In addition to these established standards and best practices, new ones continue to emerge that focus on interoperability and standardization. A great example is Manufacturer Usage Description (MUD), which introduces a set of network capabilities that provide an additional layer of protection to devices connecting to the IoT system. The focus of this work is security related to smart objects, although it goes further than this. Again, YANG is used as a standardized model to generate and parse manufacturer usage descriptions. Network management systems retrieve these descriptions to instantiate security and communication policies associated with those devices. A manufacturer should know what a device is intended to do; for example, a light bulb should not be communicating with a voice server, but it should be communicating with its controller. The concept, then, is to use the manufacturer’s product knowledge to create network policy that can be easily understood and enforced. Put simply, an IoT system should be capable of automatically finding out what a device should be allowed to do and enforcing policies that prevent it from going beyond those limits. At the time of this writing, MUD is currently being reviewed via the standard RFC process; however, organizations (including Cisco) are already working on adoption.

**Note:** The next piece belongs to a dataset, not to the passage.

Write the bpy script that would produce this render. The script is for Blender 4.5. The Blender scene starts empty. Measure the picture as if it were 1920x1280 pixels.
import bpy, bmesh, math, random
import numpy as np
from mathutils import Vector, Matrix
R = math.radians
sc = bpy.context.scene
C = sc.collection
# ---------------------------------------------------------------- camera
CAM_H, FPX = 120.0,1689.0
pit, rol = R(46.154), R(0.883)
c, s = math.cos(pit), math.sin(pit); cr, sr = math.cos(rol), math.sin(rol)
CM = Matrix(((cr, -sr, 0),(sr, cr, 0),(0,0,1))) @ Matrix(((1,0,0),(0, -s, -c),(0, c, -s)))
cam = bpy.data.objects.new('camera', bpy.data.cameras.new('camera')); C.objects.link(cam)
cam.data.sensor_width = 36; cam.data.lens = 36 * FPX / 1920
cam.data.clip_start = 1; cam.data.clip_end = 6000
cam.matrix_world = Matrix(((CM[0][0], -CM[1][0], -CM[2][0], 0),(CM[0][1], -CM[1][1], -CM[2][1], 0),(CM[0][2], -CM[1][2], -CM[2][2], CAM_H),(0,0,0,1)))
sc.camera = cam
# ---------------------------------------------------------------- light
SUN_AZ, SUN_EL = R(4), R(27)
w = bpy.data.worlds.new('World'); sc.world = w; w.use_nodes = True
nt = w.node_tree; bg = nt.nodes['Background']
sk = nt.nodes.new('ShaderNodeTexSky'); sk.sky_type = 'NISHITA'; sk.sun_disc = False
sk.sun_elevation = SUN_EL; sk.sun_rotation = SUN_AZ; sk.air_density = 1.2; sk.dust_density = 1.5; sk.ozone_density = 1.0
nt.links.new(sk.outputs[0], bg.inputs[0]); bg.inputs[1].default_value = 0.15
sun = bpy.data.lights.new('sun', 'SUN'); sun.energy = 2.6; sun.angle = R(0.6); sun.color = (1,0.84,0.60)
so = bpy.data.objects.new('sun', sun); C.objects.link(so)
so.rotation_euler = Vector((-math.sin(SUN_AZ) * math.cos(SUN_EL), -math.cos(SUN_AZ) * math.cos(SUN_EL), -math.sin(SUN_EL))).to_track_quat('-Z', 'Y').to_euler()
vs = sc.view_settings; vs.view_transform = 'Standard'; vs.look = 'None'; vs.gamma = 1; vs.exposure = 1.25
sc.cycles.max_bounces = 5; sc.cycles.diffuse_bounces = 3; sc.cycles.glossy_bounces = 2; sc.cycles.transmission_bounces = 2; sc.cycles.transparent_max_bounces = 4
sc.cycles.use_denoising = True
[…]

As you have probably concluded from this chapter, many standards and approaches to standards exist for IoT and IoT security. Later chapters of this book zoom in on providing a standardized methodology to deploy and manage security in an open way, leveraging NFV and SDN and automation to ensure that the approach can scale. Instead of competing with existing IoT and security standards, this methodology will actually provide a way to orchestrate and automate the deployment of standards and guidelines, while also bringing a number of enhancements. Security, particularly for IoT, is a multifaceted and difficult challenge, and we will not likely see standards or best practices that completely (or even partly) eliminate the risks of cyber attacks against IoT devices and systems anytime soon. However, a standardized approach to the IoT system, and to the security of the system and by the system, can ensure that deployments meet and even exceed reasonable standards for security. This moves the focus of the approach away from individual devices (which vary greatly in terms of capability) and more toward system-level security (which can more uniformly be provided by an IoT platform).